EXERCISE BRIEF:
Restate the full set of records exactly, word for word.

--- start MATERIAL PROVIDED ---

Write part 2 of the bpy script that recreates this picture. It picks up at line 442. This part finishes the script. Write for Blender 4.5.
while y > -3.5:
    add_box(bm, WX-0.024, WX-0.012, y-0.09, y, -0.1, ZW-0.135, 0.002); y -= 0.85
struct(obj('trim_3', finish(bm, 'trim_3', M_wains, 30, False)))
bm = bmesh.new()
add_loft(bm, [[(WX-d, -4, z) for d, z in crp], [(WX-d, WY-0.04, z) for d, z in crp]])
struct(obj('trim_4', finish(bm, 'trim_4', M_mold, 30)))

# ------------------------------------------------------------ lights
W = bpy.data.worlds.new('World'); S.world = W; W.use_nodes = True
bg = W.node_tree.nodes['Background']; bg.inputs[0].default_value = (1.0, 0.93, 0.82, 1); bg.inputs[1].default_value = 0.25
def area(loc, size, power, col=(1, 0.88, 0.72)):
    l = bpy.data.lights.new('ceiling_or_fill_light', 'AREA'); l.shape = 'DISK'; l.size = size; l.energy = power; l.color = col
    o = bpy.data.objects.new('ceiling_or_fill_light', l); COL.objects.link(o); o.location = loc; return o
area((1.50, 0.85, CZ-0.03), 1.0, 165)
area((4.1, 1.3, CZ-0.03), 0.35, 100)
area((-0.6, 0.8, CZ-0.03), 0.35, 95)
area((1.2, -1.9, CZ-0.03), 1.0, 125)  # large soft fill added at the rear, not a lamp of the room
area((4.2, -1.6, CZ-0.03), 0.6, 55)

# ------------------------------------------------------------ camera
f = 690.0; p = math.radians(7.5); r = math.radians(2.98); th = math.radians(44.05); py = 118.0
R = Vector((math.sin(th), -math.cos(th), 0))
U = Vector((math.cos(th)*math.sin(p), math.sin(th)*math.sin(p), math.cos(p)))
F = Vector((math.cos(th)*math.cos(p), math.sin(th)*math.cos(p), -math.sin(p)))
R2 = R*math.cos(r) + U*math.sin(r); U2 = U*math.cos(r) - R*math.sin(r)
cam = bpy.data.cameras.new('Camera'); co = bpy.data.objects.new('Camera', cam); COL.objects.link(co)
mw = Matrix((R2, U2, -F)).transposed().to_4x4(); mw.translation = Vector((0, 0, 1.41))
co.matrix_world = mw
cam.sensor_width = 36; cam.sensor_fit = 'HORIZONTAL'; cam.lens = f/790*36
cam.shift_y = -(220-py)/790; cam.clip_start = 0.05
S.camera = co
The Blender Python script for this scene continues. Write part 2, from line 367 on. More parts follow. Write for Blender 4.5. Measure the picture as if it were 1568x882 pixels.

--- end MATERIAL PROVIDED ---

REPLY TO THE TASK:
Write part 2 of the bpy script that recreates this picture. It picks up at line 442. This part finishes the script. Write for Blender 4.5.
while y > -3.5:
    add_box(bm, WX-0.024, WX-0.012, y-0.09, y, -0.1, ZW-0.135, 0.002); y -= 0.85
struct(obj('trim_3', finish(bm, 'trim_3', M_wains, 30, False)))
bm = bmesh.new()
add_loft(bm, [[(WX-d, -4, z) for d, z in crp], [(WX-d, WY-0.04, z) for d, z in crp]])
struct(obj('trim_4', finish(bm, 'trim_4', M_mold, 30)))

# ------------------------------------------------------------ lights
W = bpy.data.worlds.new('World'); S.world = W; W.use_nodes = True
bg = W.node_tree.nodes['Background']; bg.inputs[0].default_value = (1.0, 0.93, 0.82, 1); bg.inputs[1].default_value = 0.25
def area(loc, size, power, col=(1, 0.88, 0.72)):
    l = bpy.data.lights.new('ceiling_or_fill_light', 'AREA'); l.shape = 'DISK'; l.size = size; l.energy = power; l.color = col
    o = bpy.data.objects.new('ceiling_or_fill_light', l); COL.objects.link(o); o.location = loc; return o
area((1.50, 0.85, CZ-0.03), 1.0, 165)
area((4.1, 1.3, CZ-0.03), 0.35, 100)
area((-0.6, 0.8, CZ-0.03), 0.35, 95)
area((1.2, -1.9, CZ-0.03), 1.0, 125)  # large soft fill added at the rear, not a lamp of the room
area((4.2, -1.6, CZ-0.03), 0.6, 55)

# ------------------------------------------------------------ camera
f = 690.0; p = math.radians(7.5); r = math.radians(2.98); th = math.radians(44.05); py = 118.0
R = Vector((math.sin(th), -math.cos(th), 0))
U = Vector((math.cos(th)*math.sin(p), math.sin(th)*math.sin(p), math.cos(p)))
F = Vector((math.cos(th)*math.cos(p), math.sin(th)*math.cos(p), -math.sin(p)))
R2 = R*math.cos(r) + U*math.sin(r); U2 = U*math.cos(r) - R*math.sin(r)
cam = bpy.data.cameras.new('Camera'); co = bpy.data.objects.new('Camera', cam); COL.objects.link(co)
mw = Matrix((R2, U2, -F)).transposed().to_4x4(); mw.translation = Vector((0, 0, 1.41))
co.matrix_world = mw
cam.sensor_width = 36; cam.sensor_fit = 'HORIZONTAL'; cam.lens = f/790*36
cam.shift_y = -(220-py)/790; cam.clip_start = 0.05
S.camera = co
The Blender Python script for this scene continues. Write part 2, from line 367 on. More parts follow. Write for Blender 4.5. Measure the picture as if it were 1568x882 pixels.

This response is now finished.